■ **GOAL OF THE EXERCISE**:
The lines beneath this instruction, from the first through the one containing "rad = math.radians", must be transcribed exactly; no other line belongs in the output.

════════════════

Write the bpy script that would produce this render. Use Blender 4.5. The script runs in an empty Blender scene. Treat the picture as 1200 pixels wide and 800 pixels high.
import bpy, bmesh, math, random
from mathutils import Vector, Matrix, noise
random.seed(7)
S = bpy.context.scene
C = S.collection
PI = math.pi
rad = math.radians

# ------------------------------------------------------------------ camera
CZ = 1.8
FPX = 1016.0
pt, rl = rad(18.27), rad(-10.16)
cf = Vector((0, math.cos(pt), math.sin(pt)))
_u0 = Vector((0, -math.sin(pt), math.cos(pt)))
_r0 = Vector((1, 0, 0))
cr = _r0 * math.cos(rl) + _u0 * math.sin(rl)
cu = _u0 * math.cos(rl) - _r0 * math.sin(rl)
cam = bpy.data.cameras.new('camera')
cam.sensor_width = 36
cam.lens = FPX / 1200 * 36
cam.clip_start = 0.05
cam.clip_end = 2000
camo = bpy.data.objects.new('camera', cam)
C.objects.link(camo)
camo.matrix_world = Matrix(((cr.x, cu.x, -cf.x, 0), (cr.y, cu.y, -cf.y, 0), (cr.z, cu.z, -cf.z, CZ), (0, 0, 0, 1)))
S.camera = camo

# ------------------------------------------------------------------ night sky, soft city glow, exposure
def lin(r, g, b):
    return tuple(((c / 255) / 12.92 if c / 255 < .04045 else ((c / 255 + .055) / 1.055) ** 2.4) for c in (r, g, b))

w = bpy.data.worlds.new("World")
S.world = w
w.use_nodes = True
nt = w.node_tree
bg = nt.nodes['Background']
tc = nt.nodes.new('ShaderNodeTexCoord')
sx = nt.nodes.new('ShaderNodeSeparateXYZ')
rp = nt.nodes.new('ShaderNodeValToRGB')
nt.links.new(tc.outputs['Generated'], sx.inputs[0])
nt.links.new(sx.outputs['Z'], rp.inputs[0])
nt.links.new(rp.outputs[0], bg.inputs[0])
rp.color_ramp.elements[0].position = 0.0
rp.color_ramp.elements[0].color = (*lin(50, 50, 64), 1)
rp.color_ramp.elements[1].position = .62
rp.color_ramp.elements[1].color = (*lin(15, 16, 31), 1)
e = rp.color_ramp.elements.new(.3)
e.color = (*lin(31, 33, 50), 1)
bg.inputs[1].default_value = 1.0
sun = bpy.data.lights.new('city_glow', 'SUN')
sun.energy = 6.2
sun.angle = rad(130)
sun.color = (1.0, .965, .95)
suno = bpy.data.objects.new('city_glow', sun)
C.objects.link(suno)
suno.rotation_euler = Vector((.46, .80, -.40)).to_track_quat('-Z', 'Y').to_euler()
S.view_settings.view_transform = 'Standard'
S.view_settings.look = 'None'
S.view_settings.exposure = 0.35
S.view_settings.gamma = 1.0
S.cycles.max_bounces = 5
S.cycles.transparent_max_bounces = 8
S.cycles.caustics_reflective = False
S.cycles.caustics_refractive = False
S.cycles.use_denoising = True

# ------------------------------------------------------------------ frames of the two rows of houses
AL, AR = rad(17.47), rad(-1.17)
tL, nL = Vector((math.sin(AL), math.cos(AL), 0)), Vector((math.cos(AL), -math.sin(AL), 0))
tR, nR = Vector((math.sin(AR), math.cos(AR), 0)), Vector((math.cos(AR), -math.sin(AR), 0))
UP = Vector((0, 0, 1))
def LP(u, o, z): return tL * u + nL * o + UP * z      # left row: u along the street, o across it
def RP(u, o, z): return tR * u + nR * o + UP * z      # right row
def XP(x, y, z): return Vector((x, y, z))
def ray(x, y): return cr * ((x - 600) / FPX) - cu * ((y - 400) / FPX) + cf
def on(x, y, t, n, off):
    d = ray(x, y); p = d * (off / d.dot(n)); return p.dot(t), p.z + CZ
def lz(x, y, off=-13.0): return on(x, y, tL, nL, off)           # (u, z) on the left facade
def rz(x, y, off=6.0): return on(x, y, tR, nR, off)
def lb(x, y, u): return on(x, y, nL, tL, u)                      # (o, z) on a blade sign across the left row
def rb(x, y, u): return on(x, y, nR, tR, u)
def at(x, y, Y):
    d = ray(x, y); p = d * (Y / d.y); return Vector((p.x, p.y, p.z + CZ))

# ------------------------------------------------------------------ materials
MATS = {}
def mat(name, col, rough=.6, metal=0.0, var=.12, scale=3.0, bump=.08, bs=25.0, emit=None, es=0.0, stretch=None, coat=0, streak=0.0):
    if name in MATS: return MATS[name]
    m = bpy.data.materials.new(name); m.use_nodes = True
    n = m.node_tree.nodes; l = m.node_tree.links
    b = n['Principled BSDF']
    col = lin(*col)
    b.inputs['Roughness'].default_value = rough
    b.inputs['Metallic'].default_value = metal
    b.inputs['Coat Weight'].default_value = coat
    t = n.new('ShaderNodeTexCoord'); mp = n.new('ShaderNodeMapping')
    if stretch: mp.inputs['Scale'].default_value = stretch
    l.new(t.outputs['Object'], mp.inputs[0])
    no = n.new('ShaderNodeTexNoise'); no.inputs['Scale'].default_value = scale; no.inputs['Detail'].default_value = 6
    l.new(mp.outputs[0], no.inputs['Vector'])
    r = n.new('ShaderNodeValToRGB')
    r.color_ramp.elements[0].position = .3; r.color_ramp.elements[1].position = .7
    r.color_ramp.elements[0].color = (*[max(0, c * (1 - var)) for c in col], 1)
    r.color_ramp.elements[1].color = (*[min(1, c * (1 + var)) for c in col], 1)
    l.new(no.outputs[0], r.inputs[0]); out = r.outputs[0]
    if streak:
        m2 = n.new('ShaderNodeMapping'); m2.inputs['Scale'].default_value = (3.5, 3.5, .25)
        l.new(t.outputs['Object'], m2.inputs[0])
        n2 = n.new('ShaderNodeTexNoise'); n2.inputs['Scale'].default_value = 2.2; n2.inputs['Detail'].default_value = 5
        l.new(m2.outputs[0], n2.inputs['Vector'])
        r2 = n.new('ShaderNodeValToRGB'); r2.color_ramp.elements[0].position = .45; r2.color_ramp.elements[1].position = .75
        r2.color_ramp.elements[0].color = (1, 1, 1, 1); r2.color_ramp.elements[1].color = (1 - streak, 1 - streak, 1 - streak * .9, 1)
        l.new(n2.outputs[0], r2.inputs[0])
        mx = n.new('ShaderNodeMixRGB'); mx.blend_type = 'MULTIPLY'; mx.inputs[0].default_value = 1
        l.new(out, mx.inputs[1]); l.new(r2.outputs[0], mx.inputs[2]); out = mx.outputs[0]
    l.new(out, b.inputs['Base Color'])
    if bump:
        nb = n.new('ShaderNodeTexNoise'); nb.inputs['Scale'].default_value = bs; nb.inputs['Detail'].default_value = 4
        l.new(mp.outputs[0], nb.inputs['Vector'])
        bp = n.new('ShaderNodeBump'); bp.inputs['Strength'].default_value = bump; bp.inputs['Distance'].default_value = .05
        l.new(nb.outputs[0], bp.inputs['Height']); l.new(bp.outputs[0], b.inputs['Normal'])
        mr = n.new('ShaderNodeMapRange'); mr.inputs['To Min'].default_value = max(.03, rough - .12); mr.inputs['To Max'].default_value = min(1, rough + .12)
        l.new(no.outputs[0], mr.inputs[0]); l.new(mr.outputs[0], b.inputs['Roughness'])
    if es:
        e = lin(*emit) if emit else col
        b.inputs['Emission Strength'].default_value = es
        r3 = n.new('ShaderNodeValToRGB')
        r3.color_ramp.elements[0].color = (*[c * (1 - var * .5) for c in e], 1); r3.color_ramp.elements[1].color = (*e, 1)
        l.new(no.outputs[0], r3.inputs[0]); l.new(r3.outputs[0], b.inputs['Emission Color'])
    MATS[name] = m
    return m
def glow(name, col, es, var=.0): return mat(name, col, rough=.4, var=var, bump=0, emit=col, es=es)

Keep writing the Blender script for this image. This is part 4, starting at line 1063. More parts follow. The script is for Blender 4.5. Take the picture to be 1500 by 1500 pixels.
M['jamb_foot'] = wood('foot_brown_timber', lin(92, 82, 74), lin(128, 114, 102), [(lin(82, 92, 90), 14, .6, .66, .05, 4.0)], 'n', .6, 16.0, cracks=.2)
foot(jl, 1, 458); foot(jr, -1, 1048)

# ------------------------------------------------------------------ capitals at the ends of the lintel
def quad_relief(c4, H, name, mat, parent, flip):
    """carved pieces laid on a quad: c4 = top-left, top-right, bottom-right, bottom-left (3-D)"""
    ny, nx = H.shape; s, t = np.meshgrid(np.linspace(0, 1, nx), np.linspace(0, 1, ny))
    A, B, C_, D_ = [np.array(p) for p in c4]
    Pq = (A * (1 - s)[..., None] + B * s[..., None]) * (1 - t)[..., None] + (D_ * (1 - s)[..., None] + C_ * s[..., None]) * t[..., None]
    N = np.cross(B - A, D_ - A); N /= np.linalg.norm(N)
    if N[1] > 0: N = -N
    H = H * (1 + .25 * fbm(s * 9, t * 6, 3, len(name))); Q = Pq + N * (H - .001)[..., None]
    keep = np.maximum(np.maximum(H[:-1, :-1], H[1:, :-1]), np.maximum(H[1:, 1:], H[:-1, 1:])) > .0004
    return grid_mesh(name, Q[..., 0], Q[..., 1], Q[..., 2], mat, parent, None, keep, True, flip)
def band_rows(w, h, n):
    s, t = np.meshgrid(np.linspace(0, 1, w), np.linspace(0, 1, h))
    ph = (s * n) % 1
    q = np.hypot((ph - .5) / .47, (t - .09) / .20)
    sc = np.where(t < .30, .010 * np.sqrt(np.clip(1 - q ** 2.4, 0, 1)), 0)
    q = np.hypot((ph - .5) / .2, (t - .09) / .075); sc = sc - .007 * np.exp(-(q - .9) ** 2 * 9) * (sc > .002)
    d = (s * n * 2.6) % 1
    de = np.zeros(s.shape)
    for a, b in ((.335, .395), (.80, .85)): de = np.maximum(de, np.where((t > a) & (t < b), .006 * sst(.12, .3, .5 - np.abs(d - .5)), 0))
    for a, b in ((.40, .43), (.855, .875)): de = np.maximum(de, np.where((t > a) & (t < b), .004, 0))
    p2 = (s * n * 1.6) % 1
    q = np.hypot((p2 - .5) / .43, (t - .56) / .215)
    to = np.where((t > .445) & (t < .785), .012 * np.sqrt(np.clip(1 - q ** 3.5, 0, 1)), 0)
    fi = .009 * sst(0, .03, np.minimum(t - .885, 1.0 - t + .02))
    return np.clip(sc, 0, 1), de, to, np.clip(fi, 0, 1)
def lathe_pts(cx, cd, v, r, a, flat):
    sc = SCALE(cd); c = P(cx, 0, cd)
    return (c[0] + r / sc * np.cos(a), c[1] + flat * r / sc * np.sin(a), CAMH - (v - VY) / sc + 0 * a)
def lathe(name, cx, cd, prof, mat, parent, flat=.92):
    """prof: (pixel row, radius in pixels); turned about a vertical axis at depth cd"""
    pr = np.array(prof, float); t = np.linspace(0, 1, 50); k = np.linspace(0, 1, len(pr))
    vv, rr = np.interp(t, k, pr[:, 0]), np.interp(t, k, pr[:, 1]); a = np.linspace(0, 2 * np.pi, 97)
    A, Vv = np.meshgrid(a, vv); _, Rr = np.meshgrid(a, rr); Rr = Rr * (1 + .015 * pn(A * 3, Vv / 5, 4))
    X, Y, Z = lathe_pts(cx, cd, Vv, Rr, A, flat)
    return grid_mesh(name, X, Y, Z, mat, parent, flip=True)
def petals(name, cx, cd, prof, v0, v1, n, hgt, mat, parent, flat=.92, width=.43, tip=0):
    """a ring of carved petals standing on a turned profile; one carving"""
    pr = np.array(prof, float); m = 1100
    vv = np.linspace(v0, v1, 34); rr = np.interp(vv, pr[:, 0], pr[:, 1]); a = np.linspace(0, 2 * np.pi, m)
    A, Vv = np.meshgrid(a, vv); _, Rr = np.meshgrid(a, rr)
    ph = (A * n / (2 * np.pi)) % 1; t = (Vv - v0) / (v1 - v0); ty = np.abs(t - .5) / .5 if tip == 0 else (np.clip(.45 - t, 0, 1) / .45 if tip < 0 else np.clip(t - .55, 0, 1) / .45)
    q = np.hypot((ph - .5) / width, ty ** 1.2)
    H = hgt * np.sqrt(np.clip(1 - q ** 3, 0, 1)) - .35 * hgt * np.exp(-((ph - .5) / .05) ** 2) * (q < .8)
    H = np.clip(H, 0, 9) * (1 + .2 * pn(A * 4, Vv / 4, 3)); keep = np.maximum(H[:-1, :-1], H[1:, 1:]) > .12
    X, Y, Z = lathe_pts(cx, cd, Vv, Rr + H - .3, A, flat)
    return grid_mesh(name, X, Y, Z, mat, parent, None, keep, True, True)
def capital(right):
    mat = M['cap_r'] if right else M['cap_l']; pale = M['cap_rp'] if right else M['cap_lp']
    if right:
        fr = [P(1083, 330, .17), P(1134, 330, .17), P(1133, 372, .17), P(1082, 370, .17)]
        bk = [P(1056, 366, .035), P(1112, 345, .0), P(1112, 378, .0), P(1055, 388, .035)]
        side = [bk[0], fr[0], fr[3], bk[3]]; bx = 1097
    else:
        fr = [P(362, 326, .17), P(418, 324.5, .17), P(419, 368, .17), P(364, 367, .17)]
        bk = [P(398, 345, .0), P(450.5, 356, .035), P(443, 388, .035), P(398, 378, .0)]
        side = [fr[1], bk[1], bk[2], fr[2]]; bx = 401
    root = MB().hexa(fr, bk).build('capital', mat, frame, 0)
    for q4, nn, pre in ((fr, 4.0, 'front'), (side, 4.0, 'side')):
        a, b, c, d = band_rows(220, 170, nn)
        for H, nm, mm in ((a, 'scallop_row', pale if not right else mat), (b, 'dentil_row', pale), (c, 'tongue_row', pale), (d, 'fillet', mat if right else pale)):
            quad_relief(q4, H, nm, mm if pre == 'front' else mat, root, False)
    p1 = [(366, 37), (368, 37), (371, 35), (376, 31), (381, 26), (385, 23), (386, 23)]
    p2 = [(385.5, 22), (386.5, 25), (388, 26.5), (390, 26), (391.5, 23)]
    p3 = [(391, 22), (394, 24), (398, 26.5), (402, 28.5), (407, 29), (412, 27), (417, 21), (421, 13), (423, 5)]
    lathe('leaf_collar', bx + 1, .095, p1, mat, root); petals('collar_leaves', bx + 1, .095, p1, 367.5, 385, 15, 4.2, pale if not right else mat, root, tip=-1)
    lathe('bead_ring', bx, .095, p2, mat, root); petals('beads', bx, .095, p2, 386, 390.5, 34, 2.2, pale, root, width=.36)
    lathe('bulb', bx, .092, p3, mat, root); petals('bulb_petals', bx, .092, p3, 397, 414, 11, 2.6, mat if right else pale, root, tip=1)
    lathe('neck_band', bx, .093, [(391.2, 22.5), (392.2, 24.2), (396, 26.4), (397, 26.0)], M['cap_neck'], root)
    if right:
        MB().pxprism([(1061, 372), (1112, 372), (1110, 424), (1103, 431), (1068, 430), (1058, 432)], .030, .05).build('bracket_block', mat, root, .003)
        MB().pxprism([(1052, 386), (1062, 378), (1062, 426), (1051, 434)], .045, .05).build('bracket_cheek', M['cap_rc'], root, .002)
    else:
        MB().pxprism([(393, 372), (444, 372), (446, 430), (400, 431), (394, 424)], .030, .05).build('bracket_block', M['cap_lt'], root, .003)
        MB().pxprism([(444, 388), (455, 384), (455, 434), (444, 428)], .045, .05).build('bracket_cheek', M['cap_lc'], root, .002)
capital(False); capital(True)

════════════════

■ **EXERCISE RESPONSE**:
Write the bpy script that would produce this render. Use Blender 4.5. The script runs in an empty Blender scene. Treat the picture as 1200 pixels wide and 800 pixels high.
import bpy, bmesh, math, random
from mathutils import Vector, Matrix, noise
random.seed(7)
S = bpy.context.scene
C = S.collection
PI = math.pi
rad = math.radians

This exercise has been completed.